Visões dumas andanças – X

Vivências no sertão de Pernambuco




Há algum tempo já não vou pros sertões do Nordeste. Outros são os sertões que tenho percorrido nessa Terra de Vera Cruz. Sertões que me são queridos, não há como negar. Cheios de água, cheios de lavouras e pastos, ainda com matas, matinhas, brejos, capoeiras. Sertões de matas e de cerrados, por onde caminho sempre atento a um encontro indesejado com algum de seus moradores rasteiros e venenosos. Sertões onde a visão de um buritizal é sempre um refresco, e não só pros olhos. Olho pra carranca que protege a entrada da minha casa. Bate a saudade e as lembranças se instalam, sem pedir licença nem nada. Simplesmente chegam, se acomodam e me vejo transportado para uma tarde domingueira em pleno Velho Chico.

O convite para o passeio no rio foi irrecusável, era aceitar ou aceitar. Aceitei. Deixamos o hotel e fomos pro Iate Clube ou algo parecido, na margem do Rio São Francisco, o Velho Chico. Não recordo o nome. Entre outras lanchas bonitas e de presença, a de nosso anfitrião logo me chamou a atenção. Bela lancha, faria bonito em Angra, Ubatuba ou Ilhabela. Éramos uns 8 a bordo. Subimos o rio até uma ilha já cercada por outras lanchas, barcos, lanchinhas, canoas e a praia ocupada por vendedores ambulantes, carrinhos, barracas e clientes. Fregueses, combina melhor. O sol do sertão castigava. Em pleno inverno, pelo menos uns trinta graus à sombra. Se sombra tivéssemos. Num caso como esse, diz a prudência e a sabedoria genética preservada de tempos menos tecnológicos, que o jeito é se enfiar dentro d’água e por ali ficar. Assim fazem porcos e búfalos, animais espertos e inteligentes. Não me considero tanto assim, e menos ainda como tal sou considerado, mas fiz o mesmo. Alguma má língua diria que eu parecia um hipopótamo num rio africano qualquer... Pura maledicência, motivada, quem sabe, por pequeno excesso de peso desse digitador.

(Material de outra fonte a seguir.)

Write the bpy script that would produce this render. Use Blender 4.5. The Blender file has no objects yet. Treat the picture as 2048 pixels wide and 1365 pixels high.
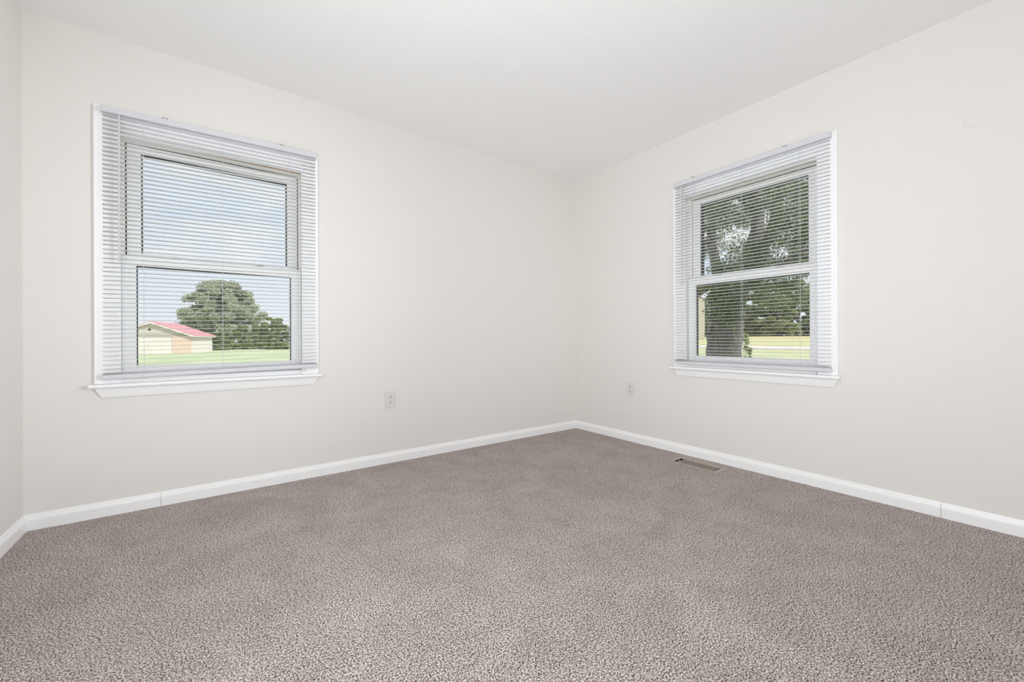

Aquelas águas vêm de longe. Das montanhas e do planalto mineiro, das veredas do grande sertão que ocupa Minas e Bahia em boa parte, desce do planalto baiano vizinho de Tocantins, onde a soja já impera, dividindo espaço com o algodão e as lavouras sempre verdes de café. Olhando, ninguém diria, mas são águas poucas. Lentamente, ou rapidamente, dependendo do ponto de vista, seu volume vem diminuindo. Lá bem pra baixo, rio abaixo, como as águas doces diminuíram, quem tem subido mais e mais é o mar. Provavelmente, de tanto os bichos-grilos ficarem pelas praias cantando que o sertão vai virar mar e o mar virar sertão, o mar acreditou e está tentando fazer sua parte. E, se acontecer, não será um virar e sim um revirar, pois esse sertão todo já foi mar, é só escavar e encontrar os fósseis.

Almoçamos na ilha. A muito custo deixo a água e me abrigo sob um guarda-sol. Vem peixe, vem pirão, vem mais peixe, mais pirão, arroz, mais pimenta, só não sei bem pra que, acho que pra decorar a mesa, só pode ser. Cerveja não vem, simplesmente parece brotar do nada, por mágica. Ou por geração espontânea, contrariando toda a ciência oficial. E vem gelada, a danada. Não há como resistir. Mas há que resistir, sim, às muitas e belas visões em biquínis sumários, transplantados, só os biquínis, diretamente de Búzios, Guarujá e Ipanema.Em meio aos comes e bebes na beira d’água, nem lembramos que ali é Nordeste. Eitcha, vida boa! E que vai melhorando conforme o sol vai baixando no horizonte.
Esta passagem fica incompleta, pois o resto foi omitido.